▶ **Instructions for the task**:
From the records below, print only the part that opens with the line containing "Generate a Blender" and closes with the line containing "col = sc.collection"; omit the pictures.

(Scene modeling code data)
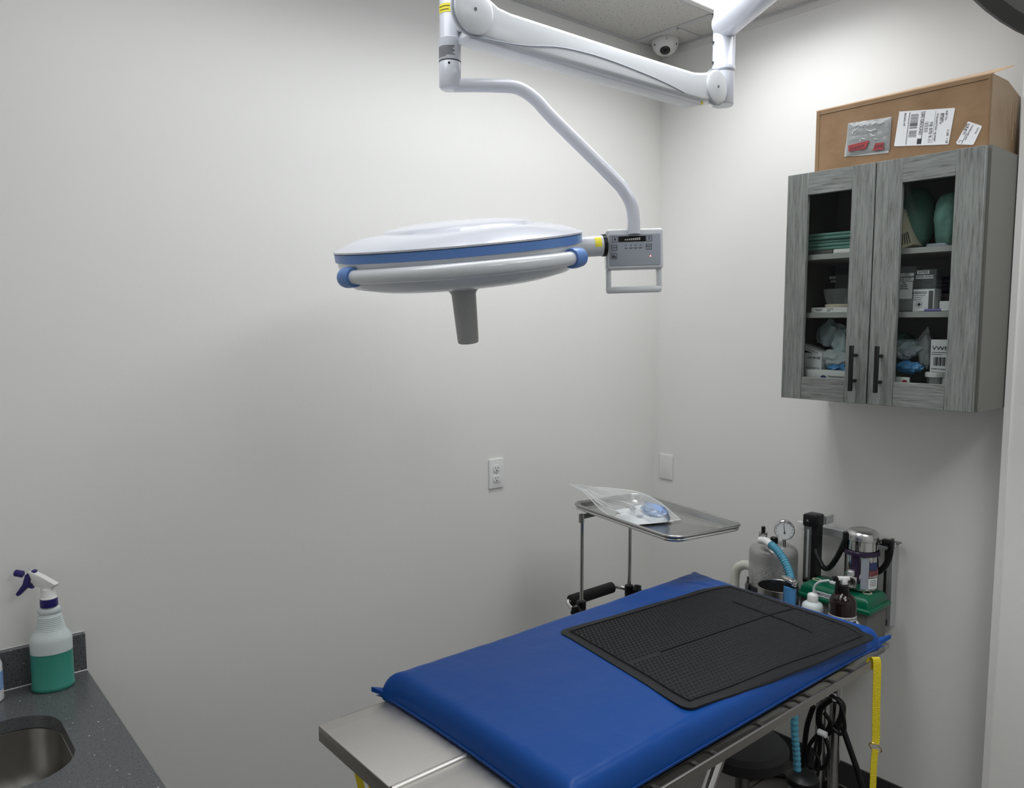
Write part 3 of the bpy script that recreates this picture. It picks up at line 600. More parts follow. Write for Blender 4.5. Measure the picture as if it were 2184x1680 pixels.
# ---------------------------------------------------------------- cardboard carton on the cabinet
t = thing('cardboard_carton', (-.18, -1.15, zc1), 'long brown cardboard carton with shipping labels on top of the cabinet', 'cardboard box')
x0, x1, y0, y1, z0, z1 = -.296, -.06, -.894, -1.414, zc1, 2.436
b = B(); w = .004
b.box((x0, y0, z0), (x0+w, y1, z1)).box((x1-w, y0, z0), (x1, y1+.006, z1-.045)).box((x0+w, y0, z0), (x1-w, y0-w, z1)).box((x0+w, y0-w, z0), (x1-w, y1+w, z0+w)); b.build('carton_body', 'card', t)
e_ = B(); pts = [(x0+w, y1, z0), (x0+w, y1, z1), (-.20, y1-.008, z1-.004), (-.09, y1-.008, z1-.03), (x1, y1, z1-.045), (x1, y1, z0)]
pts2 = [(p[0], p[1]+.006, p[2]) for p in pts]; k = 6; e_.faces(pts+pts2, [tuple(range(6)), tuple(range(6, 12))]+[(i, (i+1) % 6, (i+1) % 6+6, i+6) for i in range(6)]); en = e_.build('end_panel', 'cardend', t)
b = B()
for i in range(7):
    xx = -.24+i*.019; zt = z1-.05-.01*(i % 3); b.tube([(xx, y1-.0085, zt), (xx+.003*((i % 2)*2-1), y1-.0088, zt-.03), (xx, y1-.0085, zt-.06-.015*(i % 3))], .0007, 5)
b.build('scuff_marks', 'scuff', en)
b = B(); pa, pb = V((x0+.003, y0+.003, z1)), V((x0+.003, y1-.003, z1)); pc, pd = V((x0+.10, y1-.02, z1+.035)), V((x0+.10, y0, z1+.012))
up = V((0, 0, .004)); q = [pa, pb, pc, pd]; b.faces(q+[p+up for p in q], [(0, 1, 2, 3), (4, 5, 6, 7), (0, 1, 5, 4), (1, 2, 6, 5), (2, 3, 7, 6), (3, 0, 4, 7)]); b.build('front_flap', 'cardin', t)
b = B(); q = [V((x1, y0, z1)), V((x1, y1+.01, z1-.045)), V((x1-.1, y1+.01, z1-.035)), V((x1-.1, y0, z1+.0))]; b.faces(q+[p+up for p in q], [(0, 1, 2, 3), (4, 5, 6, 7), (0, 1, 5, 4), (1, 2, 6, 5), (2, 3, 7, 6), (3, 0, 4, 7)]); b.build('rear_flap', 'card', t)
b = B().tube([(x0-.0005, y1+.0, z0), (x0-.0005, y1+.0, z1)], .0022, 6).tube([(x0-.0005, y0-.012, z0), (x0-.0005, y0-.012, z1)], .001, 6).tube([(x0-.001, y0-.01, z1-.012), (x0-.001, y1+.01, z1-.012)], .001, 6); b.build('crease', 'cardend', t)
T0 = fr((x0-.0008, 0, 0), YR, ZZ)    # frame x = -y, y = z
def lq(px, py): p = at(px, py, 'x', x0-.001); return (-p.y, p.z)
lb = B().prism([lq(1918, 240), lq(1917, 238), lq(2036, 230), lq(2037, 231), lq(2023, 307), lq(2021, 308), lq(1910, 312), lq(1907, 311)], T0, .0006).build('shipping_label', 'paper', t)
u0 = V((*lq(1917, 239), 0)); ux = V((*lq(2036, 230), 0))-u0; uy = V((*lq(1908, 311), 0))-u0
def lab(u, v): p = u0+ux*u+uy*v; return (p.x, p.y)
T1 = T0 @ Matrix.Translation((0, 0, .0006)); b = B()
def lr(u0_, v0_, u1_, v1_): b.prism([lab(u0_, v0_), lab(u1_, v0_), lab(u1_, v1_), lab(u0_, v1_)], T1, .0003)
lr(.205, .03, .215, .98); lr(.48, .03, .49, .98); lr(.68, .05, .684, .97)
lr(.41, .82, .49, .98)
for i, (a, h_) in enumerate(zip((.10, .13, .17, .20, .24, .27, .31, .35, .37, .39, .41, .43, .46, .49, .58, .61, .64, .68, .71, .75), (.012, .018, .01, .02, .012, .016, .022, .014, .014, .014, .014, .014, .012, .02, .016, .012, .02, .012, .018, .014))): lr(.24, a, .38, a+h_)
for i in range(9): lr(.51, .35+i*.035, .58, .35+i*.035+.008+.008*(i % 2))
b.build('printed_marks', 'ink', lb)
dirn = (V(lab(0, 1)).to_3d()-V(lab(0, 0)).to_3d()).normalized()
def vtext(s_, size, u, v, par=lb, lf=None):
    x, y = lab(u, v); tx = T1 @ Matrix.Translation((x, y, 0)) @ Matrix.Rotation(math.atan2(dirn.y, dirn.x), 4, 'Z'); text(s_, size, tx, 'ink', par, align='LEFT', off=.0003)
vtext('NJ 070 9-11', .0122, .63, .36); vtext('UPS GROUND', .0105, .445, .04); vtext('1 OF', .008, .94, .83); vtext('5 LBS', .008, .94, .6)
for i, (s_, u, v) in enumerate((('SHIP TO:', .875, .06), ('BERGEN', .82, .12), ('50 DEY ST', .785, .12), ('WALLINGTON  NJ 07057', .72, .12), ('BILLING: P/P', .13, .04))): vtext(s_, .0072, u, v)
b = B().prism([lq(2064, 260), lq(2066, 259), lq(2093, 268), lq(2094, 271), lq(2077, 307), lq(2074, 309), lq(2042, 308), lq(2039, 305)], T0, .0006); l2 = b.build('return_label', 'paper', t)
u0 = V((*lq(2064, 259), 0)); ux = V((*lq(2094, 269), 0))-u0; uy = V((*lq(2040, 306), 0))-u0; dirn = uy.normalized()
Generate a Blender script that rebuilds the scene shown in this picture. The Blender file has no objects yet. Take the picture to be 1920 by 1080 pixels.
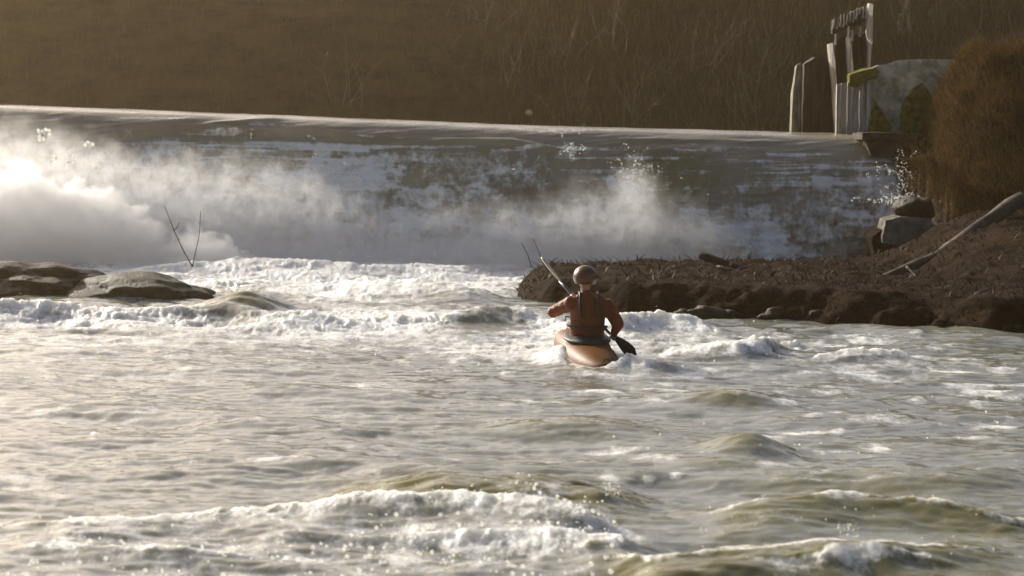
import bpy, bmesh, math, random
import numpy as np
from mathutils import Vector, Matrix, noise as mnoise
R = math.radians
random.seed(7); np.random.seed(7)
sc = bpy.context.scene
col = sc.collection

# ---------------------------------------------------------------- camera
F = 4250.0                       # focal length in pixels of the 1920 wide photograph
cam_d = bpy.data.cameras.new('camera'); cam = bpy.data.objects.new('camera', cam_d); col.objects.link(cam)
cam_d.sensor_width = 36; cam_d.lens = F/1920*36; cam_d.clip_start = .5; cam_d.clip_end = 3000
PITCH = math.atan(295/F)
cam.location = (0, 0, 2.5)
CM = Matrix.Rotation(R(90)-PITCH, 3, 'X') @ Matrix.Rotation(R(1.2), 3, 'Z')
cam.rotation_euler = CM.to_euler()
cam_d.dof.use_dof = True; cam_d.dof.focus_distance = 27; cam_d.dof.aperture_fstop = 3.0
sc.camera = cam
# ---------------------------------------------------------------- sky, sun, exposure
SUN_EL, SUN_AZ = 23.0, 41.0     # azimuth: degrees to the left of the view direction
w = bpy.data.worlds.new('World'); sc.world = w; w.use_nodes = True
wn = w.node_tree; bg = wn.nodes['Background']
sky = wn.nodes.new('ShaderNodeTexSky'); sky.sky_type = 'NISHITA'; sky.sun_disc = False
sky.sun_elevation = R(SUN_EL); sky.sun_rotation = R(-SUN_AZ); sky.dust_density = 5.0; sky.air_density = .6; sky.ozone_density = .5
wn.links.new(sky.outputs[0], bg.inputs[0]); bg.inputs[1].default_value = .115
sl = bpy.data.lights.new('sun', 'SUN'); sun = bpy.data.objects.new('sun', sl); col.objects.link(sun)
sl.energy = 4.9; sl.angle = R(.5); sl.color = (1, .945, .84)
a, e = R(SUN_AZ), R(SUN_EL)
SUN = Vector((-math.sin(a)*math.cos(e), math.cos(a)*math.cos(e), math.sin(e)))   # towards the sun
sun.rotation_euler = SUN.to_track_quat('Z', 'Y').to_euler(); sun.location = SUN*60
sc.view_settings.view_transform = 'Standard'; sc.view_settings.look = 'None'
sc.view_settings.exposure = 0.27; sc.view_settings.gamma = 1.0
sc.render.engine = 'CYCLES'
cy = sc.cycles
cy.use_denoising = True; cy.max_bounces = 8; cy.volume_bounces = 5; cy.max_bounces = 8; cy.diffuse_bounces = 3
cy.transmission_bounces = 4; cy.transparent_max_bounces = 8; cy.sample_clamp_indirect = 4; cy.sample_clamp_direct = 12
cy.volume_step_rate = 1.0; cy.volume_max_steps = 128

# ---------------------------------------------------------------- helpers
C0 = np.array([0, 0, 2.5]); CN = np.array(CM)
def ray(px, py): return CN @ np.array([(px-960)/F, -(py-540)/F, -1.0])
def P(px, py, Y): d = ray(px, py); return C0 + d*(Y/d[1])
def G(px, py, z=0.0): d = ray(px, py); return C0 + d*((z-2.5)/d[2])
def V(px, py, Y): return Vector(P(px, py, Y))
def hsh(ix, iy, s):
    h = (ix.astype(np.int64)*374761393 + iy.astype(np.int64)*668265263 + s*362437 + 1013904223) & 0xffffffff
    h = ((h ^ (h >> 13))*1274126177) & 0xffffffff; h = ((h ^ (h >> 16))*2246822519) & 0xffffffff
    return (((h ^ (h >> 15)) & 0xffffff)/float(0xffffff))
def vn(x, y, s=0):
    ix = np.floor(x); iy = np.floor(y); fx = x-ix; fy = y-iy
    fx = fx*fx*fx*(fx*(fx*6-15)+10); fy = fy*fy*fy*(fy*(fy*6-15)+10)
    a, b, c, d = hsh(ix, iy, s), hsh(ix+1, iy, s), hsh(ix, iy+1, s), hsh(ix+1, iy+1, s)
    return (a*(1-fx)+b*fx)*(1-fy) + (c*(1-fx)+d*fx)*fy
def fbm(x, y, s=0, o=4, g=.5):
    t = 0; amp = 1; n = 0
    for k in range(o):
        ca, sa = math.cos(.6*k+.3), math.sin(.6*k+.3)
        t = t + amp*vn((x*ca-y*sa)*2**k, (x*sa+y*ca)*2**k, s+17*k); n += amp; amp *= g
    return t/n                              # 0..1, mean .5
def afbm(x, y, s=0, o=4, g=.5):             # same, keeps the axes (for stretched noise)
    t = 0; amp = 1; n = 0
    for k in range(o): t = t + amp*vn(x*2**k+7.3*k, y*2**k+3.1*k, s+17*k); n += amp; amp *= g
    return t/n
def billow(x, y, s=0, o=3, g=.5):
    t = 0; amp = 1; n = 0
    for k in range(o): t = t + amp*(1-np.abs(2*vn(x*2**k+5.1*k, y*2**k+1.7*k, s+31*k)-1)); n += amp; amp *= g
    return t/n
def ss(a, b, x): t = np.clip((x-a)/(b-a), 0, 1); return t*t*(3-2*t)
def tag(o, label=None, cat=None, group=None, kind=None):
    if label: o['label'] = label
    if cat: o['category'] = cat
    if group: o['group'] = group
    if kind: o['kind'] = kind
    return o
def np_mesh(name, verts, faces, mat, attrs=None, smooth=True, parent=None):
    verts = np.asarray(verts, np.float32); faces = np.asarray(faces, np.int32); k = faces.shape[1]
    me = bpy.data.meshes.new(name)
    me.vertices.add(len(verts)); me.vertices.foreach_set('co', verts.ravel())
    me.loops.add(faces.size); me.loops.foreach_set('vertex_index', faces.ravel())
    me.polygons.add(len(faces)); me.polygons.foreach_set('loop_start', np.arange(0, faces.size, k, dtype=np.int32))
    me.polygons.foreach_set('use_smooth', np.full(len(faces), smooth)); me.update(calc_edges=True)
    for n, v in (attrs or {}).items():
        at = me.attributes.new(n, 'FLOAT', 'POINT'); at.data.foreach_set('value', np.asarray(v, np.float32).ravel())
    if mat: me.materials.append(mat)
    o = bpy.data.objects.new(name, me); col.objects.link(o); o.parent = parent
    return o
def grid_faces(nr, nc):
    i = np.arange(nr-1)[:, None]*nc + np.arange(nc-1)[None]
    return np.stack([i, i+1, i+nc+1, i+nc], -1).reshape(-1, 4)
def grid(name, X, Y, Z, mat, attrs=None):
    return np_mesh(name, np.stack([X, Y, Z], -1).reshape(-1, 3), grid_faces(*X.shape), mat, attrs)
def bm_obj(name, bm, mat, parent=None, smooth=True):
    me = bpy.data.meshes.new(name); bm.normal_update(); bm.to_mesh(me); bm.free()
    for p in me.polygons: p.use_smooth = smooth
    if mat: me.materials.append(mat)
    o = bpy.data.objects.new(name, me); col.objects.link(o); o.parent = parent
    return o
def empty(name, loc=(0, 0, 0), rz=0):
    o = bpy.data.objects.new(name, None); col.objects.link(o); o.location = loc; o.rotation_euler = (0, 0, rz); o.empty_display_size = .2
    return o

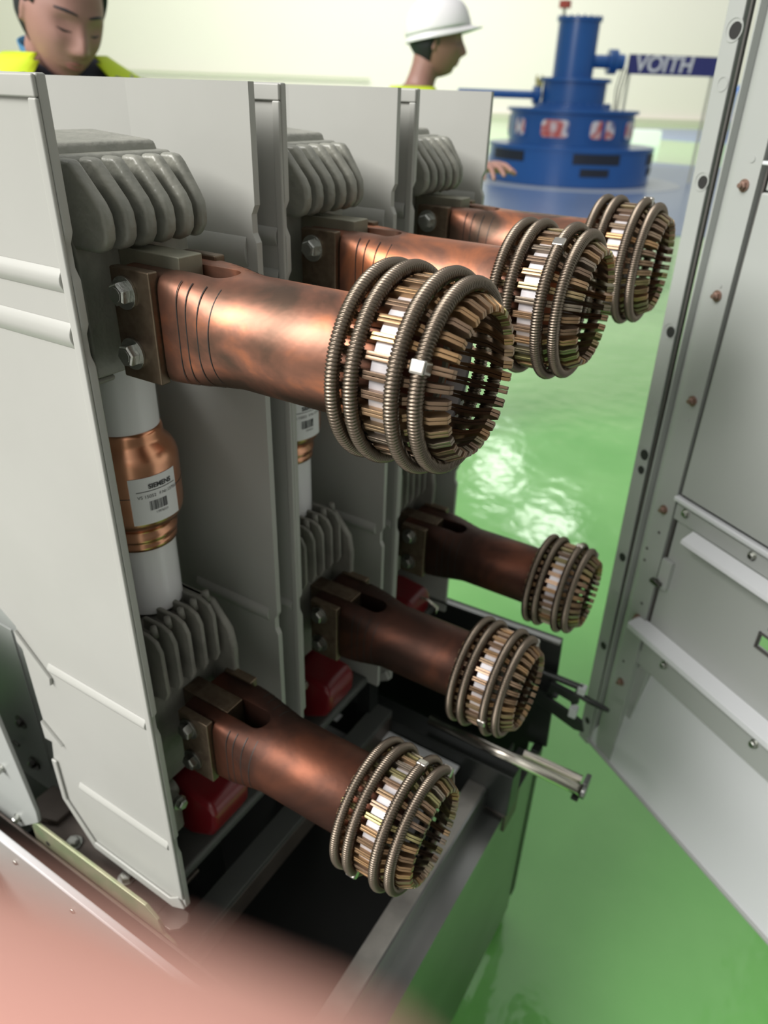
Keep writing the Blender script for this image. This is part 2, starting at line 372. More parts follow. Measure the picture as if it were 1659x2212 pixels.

▶ **Response**:
Generate a Blender script that rebuilds the scene shown in this picture. The Blender file has no objects yet. Take the picture to be 1920 by 1080 pixels.
import bpy, bmesh, math, random
import numpy as np
from mathutils import Vector, Matrix, noise as mnoise
R = math.radians
random.seed(7); np.random.seed(7)
sc = bpy.context.scene
col = sc.collection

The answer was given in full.